Esta é a terceira vez que o Brasil é premiado na IMO. As outras duas aconteceram em 2008 e 2020. “Eu nunca pensei que um dia sairia do País para receber um prêmio por ter feito o que achava certo, por ajudar as pessoas. Agradeço à Marinha do Brasil por ter ajudado nesse reconhecimento”, comenta José.

Segurança do Tráfego Aquaviário

Ainda sobre o acidente, José trouxe a importância da conscientização sobre a segurança da navegação e a necessidade da atuação da Marinha do Brasil (MB) na região: “No resgate, percebi que muitas pessoas estavam usando colete salva-vidas de forma errada. Muitas pessoas estavam prendendo o colete com o cordão do apito, amarrando na cintura e não é assim que a Marinha ensina a gente a usar”.

A MB tem atuado constantemente na fiscalização e conscientização da Segurança do Tráfego Aquaviário na região. Segundo o Capitão dos Portos da Amazônia Oriental, Ewerton Rodrigues Calfa, “é necessário que prestadores de serviço e usuários entendam a importância dessas medidas de segurança, a fim de evitar acidentes como o naufrágio da ‘Dona Lourdes II’”. Ainda sobre atuação da MB: “A Marinha faz a fiscalização 24 horas por dia, 365 dias por ano. Tão importante quanto a fiscalização, é a conscientização. A Marinha também trabalha com palestras, orientações diretas, instalações de cobertura de eixo, que servem para combater acidentes de escalpelamento, quando oportuno distribuímos coletes salva-vidas, isso tudo é feito para que se crie uma conscientização maior de usuários e prestadores de serviços.”, explicou.
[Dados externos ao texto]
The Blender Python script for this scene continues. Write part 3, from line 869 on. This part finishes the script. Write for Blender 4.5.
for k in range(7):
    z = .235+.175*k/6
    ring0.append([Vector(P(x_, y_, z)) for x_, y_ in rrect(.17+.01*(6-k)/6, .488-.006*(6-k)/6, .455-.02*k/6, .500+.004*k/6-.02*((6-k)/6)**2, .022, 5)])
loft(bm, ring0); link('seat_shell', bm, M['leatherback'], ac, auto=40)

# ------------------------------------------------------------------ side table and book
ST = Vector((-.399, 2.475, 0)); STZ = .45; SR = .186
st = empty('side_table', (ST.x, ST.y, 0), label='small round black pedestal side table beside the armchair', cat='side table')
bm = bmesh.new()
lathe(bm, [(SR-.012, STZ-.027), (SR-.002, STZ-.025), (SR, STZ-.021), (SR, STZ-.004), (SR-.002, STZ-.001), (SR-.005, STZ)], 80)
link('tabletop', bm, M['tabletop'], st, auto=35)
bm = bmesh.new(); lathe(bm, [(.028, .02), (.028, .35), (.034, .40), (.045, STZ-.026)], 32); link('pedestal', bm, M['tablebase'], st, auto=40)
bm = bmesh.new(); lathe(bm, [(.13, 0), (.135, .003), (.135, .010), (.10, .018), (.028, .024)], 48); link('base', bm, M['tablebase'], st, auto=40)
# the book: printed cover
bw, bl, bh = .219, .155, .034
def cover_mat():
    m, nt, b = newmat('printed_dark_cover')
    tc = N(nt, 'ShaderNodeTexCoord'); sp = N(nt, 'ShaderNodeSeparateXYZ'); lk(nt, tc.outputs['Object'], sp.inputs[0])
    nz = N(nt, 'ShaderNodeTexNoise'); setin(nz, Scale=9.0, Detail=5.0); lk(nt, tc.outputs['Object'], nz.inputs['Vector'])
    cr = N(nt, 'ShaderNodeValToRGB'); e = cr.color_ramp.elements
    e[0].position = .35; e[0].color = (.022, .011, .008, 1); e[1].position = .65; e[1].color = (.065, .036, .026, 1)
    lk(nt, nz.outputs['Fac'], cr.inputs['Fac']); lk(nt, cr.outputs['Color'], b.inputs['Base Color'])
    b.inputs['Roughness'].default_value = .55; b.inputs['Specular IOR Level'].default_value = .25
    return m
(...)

Segundo o Capitão dos Portos, ainda existe muita desinformação por parte da população sobre como se deve usar o colete salva-vidas, que precisa estar em um bom estado de conservação e na validade. “Se você está em uma embarcação de transporte de passageiros, a tripulação deve fazer uma demonstração de como vestir e utilizar corretamente o colete salva-vidas. Nada muito diferente do que a gente consegue acompanhar, por exemplo, dentro dos aviões”, disse.